▸ **WHAT YOU WILL DO**
Say how many lines of the listing below contain "part", giving the number and nothing else.

━━━ INFORMATION PROVIDED

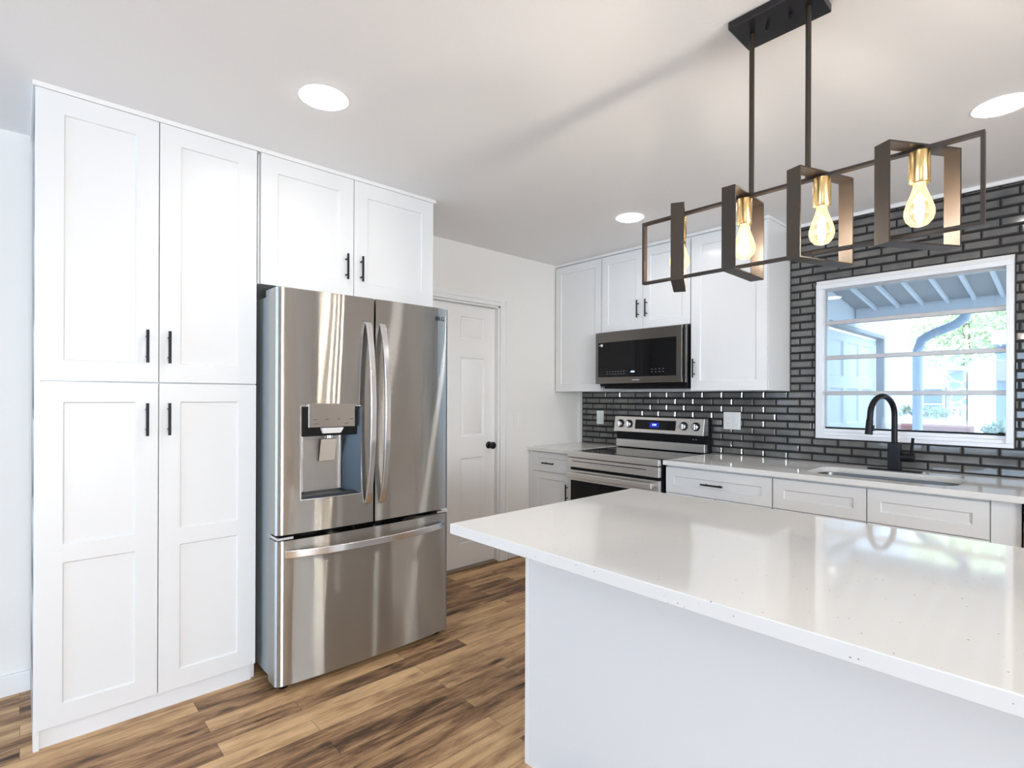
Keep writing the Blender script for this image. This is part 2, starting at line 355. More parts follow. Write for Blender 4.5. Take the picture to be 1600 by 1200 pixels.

━━━━━━
━━━ INFORMATION PROVIDED

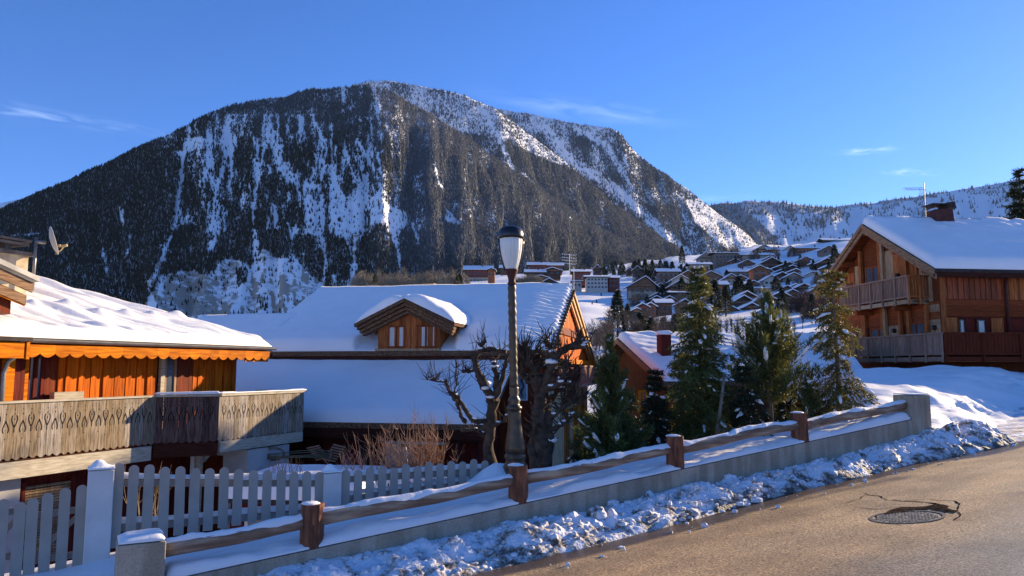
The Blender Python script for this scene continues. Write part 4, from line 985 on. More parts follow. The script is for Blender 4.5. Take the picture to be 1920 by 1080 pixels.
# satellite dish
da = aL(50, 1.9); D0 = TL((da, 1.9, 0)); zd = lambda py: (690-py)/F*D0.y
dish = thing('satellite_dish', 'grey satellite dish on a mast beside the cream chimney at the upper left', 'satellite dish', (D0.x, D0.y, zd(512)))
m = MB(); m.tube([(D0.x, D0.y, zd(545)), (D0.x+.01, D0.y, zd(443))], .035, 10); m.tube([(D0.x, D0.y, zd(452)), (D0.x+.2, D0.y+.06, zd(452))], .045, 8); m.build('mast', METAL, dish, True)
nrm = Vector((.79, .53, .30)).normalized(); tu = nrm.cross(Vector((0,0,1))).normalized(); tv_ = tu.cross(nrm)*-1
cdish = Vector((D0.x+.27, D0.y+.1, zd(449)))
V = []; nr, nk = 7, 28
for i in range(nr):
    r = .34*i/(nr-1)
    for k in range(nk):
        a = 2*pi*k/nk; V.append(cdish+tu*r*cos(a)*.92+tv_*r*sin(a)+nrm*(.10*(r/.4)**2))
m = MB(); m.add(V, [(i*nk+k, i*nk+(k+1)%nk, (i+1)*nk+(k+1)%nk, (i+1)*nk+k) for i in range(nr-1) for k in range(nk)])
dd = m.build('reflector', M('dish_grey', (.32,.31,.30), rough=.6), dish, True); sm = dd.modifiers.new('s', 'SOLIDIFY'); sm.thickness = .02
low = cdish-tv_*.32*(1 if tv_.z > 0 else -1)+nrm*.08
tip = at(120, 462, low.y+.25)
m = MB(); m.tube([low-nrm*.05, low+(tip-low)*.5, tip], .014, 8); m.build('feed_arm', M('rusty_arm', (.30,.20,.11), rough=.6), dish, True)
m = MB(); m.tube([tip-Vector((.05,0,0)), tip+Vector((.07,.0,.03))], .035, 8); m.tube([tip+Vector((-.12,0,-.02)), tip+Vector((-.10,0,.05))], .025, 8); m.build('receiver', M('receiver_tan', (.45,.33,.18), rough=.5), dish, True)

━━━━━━

▸ **RESULT BELOW**
2